8. The organic light emitting display of claim 7, further
comprising: first power source lines coupled with pixels of odd
horizontal lines; second power source lines coupled with pixels of
even horizontal lines; a first power source coupled with the first
power source lines; and a third power source coupled with the
second power source lines.
9. The organic light emitting display of claim 8, wherein the first
power source and the third power source have substantially the same
voltage value.
10. The organic light emitting display of claim 8, wherein the
pixels of the odd horizontal lines are coupled with the odd scan
lines and the odd emission control signal lines, and wherein the
pixels of the even horizontal lines are coupled with the even scan
lines and the even emission control signal lines.
11. The organic light emitting display of claim 7, further
comprising: first power source lines coupled with pixels of odd
horizontal lines; second power source lines coupled with pixels of
even horizontal lines; and a first power source coupled with the
first power source lines and the second power source lines.
12. The organic light emitting display of claim 11, wherein the
pixels of the odd horizontal lines are coupled with the odd scan
lines and the odd emission control signal lines, and wherein the
pixels of the even horizontal lines are coupled with the even scan
lines and the even emission control signal lines.
13. The organic light emitting display of claim 7, wherein the
pixel further comprises: a fourth transistor coupled between a gate
terminal and a second terminal of the second transistor, the fourth
transistor being controlled by the scan signal; a fifth transistor
whose first terminal and gate terminal are coupled with a second
terminal of the first transistor and whose second terminal is
coupled with the gate terminal of the second transistor; and a
sixth transistor coupled between the second terminal of the first
transistor and the storage capacitor, the sixth transistor being
controlled by the emission control signal.

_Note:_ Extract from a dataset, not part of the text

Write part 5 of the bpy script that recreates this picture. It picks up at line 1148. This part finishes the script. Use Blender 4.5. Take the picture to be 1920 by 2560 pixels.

14. A method of driving an organic light emitting display,
comprising: supplying scan signals to odd scan lines in an i.sup.th
frame; not emitting light from pixels coupled with the odd scan
lines in a period where the scan signals are supplied to the odd
scan lines; supplying scan signals to even scan lines in an
(i+1).sup.th frame; and not emitting light from pixels coupled with
the even scan lines in a period where the scan signals are supplied
to the even scan lines, wherein i is a natural number.
15. The method of claim 14, further comprising: emitting light from
the pixels coupled with the even scan lines in the period where the
scan signals are supplied to the odd scan lines; and emitting light
from the pixels coupled with the odd scan lines in the period where
the scan signals are supplied to the even scan lines.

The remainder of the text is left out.